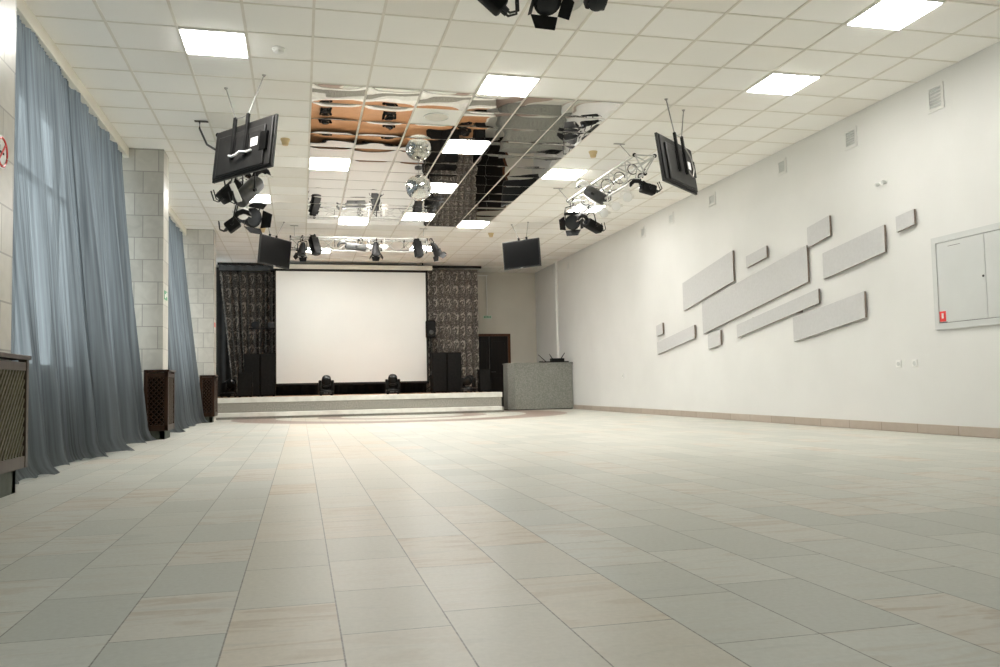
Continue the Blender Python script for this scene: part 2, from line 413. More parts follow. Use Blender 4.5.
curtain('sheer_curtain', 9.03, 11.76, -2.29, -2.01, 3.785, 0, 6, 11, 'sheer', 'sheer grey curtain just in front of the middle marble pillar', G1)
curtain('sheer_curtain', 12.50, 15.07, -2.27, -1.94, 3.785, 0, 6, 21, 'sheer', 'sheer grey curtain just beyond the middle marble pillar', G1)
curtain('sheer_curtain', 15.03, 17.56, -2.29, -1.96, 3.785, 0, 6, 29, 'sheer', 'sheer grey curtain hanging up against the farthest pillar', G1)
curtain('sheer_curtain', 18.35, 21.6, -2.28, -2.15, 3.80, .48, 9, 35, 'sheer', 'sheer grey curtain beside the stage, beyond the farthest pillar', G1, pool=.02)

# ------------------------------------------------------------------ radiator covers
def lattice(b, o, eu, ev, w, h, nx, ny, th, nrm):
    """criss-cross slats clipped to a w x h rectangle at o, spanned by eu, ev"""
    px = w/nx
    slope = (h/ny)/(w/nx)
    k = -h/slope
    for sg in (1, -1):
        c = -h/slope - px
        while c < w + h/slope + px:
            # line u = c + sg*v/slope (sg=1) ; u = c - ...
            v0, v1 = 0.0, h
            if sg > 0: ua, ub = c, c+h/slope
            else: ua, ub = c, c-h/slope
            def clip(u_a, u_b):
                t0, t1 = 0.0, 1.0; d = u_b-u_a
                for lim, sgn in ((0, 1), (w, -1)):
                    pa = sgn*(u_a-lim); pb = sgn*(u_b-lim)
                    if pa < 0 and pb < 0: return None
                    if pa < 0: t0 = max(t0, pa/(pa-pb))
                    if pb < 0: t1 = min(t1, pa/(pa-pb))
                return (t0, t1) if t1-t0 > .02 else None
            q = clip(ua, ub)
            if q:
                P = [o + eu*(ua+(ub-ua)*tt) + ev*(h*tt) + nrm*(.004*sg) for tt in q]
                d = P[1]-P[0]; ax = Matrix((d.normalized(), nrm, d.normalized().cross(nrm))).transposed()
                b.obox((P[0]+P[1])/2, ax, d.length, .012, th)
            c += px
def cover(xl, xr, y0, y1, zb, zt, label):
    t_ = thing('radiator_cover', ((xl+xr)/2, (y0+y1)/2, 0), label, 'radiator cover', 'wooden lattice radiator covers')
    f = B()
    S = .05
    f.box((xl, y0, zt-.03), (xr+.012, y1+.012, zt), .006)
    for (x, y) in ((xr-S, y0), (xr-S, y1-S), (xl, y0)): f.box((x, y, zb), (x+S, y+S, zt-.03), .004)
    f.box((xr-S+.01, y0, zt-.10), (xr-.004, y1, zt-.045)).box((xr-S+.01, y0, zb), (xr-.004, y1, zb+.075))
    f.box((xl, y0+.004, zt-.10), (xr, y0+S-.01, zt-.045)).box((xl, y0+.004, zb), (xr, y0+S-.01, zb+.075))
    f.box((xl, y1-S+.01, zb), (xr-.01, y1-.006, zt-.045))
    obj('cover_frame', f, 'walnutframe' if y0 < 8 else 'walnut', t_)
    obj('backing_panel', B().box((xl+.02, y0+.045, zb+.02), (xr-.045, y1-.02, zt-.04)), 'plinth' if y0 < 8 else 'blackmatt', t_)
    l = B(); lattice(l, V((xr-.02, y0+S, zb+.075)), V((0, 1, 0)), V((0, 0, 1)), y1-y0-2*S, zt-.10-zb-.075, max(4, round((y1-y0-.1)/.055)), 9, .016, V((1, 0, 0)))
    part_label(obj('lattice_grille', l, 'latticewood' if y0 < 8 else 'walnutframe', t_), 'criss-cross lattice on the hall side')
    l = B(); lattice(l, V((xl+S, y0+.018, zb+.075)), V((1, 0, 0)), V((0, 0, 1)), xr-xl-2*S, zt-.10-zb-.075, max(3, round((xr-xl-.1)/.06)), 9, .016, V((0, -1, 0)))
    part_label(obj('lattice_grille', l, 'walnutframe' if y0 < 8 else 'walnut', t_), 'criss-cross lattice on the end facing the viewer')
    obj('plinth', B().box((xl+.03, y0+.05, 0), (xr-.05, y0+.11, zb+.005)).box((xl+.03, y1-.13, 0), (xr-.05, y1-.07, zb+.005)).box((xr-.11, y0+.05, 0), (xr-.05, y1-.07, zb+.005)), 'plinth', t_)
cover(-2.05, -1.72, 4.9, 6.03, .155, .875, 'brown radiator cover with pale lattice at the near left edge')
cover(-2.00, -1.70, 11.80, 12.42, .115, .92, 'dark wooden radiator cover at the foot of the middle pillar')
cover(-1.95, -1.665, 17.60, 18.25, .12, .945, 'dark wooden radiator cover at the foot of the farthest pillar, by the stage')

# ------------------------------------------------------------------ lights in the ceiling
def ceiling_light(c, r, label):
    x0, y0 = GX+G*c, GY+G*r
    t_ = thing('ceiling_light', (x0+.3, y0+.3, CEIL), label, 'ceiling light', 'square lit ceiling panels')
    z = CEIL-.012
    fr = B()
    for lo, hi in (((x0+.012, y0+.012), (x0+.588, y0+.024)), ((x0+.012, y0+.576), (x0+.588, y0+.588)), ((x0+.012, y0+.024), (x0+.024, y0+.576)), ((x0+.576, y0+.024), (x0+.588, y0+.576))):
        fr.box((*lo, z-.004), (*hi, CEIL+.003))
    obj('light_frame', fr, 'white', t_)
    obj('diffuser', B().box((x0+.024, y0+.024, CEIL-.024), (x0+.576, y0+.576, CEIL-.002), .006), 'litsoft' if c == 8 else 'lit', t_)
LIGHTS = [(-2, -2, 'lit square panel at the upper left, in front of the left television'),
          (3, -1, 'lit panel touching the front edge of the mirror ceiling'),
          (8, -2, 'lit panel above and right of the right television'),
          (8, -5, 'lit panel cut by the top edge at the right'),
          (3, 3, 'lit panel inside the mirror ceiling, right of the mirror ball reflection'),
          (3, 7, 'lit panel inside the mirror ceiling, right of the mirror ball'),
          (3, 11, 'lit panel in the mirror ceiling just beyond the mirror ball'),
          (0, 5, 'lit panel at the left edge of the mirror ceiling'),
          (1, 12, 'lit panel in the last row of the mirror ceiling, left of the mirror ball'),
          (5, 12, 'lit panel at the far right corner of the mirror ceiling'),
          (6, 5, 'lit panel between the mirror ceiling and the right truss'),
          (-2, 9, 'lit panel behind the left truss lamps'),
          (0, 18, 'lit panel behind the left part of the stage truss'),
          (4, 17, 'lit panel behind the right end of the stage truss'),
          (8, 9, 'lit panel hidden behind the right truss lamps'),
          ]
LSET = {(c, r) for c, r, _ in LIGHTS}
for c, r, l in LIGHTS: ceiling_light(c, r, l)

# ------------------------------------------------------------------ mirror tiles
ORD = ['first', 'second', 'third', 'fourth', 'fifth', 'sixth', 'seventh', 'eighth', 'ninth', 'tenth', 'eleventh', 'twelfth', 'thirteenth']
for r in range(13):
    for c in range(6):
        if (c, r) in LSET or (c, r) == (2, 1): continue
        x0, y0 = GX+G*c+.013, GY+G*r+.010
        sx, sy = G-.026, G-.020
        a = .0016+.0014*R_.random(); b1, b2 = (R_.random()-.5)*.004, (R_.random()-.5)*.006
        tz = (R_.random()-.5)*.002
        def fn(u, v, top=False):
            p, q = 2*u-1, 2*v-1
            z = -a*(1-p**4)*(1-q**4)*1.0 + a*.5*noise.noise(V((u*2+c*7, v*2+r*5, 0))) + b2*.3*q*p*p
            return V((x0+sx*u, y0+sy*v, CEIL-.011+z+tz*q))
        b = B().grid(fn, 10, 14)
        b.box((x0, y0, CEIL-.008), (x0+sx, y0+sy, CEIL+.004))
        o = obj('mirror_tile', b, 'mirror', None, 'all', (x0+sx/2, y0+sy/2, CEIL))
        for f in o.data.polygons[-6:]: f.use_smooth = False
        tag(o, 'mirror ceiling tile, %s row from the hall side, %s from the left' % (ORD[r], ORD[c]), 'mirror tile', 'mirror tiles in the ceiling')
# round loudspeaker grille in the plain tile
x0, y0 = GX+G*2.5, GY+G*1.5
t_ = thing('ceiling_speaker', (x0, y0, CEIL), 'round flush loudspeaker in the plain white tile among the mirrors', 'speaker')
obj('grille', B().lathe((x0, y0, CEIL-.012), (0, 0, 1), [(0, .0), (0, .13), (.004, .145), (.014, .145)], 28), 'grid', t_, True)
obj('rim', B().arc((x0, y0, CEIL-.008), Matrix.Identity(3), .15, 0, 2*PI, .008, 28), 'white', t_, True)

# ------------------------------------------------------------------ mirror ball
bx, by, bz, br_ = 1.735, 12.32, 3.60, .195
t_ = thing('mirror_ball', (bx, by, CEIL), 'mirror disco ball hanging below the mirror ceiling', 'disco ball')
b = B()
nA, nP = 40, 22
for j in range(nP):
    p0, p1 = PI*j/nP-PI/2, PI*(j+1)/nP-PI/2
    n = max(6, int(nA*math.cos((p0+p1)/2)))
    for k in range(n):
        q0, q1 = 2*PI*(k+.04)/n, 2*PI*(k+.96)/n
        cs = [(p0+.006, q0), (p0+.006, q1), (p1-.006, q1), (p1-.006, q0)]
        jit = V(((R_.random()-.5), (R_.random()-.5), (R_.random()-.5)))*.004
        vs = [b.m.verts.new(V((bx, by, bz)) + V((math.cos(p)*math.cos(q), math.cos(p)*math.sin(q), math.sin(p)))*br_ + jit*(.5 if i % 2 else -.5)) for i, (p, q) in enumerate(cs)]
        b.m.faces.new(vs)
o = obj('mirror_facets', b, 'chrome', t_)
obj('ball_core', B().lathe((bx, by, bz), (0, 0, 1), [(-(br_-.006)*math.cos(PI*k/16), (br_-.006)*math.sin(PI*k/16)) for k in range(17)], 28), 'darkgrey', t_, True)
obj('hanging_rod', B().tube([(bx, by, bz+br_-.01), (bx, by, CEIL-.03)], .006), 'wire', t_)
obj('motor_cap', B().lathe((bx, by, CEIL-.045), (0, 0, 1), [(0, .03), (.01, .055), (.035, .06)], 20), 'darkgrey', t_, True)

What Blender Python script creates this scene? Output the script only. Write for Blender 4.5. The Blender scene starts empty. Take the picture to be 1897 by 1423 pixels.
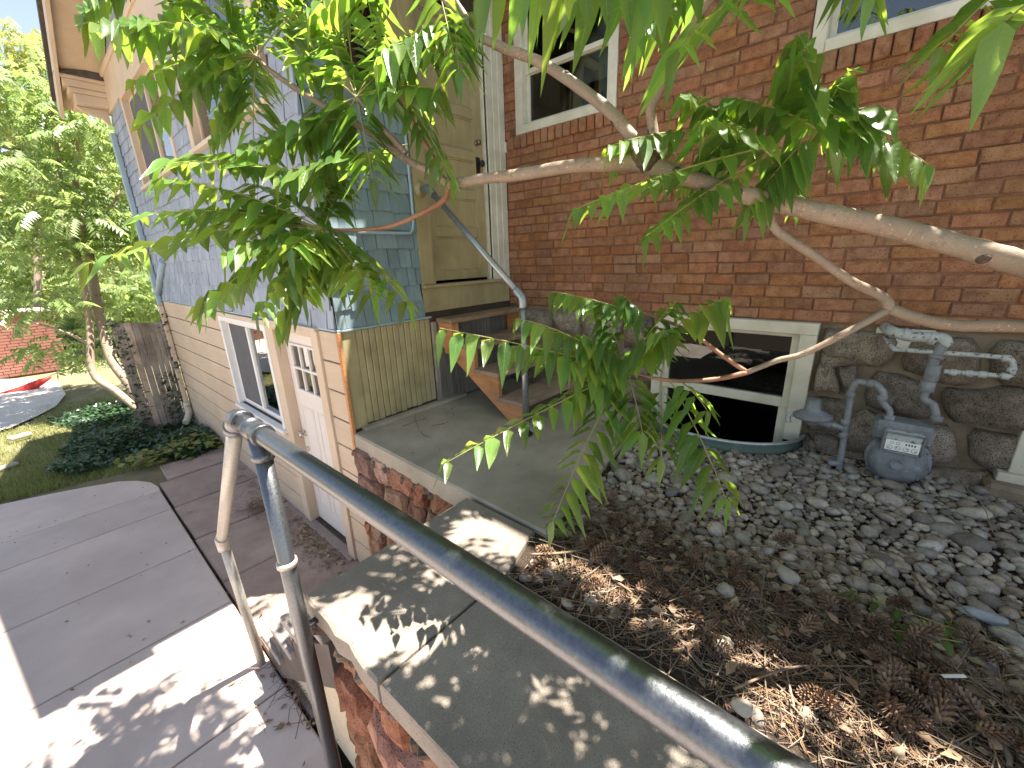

→ **REQUIRED WORK**: Look through the data above. Find each line with the string "scene" and copy it.

→ **RESPONSE TO THE EXERCISE**:
Continue the Blender Python script for this scene: part 2, from line 413. More parts follow. Use Blender 4.5.
What Blender Python script creates this scene? Output the script only. Write for Blender 4.5. The Blender scene starts empty. Take the picture to be 1897 by 1423 pixels.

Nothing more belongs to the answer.